As discussed earlier, each package represents an API and creates firewalls between the different parts of the project. The API is represented by functions that accept data as input and return data as output. The data is defined through a type system. The key is that each package needs it’s define its own type system for data input and output. One exception to this rule is when you need to write a polymorphic function. In this case, the function will use the type system from the package that has defined the interface.

Polymorphism

Polymorphism plays a role in API design and it needs to be understood. This is the definition of polymorphism I use.

  • “Polymorphism means a piece of code changes its behavior based on the concrete data it’s operating on.”

When designing an API there are two choices. The API can ask for data based on what the data is (concrete type) or based on what the data can do (interface type). When using an interface type, the API can be considered a polymorphic API.
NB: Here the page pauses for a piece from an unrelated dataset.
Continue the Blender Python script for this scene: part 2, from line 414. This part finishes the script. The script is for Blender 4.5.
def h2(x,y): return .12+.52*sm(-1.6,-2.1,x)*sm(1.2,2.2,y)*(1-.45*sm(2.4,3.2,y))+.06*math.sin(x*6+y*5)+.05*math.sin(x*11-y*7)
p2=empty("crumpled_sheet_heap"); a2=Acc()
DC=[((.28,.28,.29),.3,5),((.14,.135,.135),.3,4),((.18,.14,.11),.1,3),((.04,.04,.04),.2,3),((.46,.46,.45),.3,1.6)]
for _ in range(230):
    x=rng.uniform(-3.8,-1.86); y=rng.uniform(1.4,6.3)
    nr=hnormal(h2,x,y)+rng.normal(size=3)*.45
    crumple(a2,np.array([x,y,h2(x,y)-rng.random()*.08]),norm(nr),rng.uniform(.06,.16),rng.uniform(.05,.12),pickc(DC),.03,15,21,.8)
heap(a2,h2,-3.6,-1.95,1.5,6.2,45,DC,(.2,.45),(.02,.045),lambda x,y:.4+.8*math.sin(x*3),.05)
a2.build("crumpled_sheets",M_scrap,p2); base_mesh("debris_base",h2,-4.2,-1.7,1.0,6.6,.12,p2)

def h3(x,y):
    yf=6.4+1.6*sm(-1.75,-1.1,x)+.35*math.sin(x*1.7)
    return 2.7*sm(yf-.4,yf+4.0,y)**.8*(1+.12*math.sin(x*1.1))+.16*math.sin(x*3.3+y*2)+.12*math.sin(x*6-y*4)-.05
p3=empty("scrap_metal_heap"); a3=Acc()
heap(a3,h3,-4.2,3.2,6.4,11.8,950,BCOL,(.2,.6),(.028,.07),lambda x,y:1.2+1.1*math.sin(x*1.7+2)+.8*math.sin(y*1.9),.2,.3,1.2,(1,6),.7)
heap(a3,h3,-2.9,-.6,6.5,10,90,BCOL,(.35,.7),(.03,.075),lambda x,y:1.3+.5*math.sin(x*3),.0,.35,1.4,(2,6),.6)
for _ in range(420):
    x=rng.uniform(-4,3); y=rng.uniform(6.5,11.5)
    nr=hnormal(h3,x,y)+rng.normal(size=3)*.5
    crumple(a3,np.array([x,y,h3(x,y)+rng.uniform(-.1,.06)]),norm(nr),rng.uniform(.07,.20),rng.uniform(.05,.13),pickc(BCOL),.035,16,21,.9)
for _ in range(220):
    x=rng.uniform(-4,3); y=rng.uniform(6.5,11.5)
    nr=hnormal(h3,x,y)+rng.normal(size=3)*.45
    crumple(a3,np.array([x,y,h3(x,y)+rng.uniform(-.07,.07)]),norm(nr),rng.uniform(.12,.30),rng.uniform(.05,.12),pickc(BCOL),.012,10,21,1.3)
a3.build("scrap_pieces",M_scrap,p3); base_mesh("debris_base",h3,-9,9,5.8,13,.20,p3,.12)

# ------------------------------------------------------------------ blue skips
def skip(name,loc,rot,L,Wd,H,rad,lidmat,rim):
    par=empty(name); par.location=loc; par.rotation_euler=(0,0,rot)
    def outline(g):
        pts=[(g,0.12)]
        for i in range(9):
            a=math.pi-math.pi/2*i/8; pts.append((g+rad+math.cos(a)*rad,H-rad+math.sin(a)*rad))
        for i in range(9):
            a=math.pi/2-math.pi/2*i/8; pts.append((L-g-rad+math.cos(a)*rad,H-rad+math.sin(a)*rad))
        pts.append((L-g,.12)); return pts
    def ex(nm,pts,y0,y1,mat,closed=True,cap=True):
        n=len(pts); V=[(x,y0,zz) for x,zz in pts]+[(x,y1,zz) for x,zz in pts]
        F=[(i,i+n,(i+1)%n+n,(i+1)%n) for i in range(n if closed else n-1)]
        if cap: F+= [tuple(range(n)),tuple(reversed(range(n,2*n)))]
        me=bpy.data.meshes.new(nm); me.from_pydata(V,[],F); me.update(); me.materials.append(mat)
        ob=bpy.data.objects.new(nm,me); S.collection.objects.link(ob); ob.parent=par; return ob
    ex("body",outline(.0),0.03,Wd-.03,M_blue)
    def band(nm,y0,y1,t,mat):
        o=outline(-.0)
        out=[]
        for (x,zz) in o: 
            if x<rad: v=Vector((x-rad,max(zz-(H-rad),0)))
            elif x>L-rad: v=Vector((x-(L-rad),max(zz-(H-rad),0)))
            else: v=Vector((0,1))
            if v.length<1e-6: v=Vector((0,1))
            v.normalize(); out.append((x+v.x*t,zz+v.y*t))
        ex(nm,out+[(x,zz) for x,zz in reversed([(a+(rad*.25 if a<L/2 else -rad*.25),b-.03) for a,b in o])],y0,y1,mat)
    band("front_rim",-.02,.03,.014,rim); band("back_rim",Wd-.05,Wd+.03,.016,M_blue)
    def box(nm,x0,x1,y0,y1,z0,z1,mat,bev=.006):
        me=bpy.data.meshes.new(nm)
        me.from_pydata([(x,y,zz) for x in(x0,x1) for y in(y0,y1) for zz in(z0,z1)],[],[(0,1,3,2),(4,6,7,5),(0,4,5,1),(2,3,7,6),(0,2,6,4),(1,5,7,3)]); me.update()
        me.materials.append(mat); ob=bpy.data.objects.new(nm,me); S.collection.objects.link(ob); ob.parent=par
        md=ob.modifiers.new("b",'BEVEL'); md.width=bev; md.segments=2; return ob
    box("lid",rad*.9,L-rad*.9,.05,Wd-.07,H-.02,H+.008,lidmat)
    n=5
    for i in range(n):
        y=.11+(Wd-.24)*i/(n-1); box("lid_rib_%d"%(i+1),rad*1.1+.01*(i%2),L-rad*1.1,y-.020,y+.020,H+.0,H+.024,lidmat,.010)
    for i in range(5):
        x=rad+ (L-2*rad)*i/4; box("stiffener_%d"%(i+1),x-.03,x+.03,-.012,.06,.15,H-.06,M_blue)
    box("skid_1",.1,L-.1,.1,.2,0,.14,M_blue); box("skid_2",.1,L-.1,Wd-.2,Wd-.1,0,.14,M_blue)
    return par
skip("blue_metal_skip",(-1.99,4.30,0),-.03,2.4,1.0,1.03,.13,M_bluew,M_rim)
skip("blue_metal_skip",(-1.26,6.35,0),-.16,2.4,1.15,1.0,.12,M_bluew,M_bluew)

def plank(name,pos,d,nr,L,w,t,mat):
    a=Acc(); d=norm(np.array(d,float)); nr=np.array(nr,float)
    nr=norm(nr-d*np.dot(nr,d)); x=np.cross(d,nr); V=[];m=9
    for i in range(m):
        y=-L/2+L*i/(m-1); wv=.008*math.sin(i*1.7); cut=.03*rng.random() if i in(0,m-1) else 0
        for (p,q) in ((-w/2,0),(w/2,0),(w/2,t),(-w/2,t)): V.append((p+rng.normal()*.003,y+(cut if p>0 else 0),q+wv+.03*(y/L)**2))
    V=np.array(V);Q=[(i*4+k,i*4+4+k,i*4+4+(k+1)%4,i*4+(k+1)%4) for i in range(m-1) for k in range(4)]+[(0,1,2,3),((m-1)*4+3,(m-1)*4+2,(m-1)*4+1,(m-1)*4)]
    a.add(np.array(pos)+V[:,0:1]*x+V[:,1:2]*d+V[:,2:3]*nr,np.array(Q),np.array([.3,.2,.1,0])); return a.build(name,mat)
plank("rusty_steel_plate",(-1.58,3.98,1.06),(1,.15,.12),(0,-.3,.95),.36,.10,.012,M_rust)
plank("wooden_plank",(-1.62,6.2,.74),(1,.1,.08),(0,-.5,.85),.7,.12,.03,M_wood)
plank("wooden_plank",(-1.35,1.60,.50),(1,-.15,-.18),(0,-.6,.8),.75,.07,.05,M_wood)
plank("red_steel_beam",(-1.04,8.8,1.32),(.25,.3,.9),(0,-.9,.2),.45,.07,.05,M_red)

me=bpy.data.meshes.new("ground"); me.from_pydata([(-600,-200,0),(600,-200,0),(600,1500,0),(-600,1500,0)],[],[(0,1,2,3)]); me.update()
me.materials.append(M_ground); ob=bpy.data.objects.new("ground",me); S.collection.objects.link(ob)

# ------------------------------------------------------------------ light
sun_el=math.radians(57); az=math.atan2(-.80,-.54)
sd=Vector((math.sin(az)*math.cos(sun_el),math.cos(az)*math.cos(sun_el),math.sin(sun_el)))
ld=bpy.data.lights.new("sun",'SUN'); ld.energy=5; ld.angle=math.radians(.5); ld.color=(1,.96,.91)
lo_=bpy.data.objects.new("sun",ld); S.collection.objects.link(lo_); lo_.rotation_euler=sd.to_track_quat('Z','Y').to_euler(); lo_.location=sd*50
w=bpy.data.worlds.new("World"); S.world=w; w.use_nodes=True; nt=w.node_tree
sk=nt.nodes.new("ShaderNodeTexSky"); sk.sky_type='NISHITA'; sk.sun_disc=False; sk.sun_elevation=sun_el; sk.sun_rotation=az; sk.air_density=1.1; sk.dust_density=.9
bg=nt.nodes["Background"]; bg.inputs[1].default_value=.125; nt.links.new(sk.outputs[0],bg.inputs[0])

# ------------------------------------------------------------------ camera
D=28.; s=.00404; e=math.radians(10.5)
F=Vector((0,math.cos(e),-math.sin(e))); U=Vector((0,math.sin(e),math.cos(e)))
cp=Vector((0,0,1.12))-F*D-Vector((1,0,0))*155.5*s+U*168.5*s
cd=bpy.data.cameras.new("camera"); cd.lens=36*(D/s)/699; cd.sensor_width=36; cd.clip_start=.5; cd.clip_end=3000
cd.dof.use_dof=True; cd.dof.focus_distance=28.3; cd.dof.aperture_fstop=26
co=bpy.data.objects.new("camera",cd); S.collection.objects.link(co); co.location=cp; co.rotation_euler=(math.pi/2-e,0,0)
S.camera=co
When a method is executed from an interface value, it’s polymorphism because that method call changes its behavior depending on the concrete data stored inside the interface. It can also be called runtime polymorphism because it’s not until runtime that it is known what the behavior will be. Go also supports compile time polymorphism with the introduction of generics.

A generic function is also a polymorphic function. A generic type represents a concrete type that will be known at compile time. The nice thing about a generic type is code gets to be written as if the generic type is a concrete type. This makes code easier to read and avoids the need for the reflect package and API.

As a general rule, don’t design with interfaces, discover them. Start with concrete types and then identify if the function can be polymorphic. This will allow for identifying if the polymorphism should be runtime or compile-time and if runtime, defining the most precise interface (method-set of behavior) as required.

Whatever the choice, the types the API needs to allow the data flow must be defined by the package itself and not outside the package.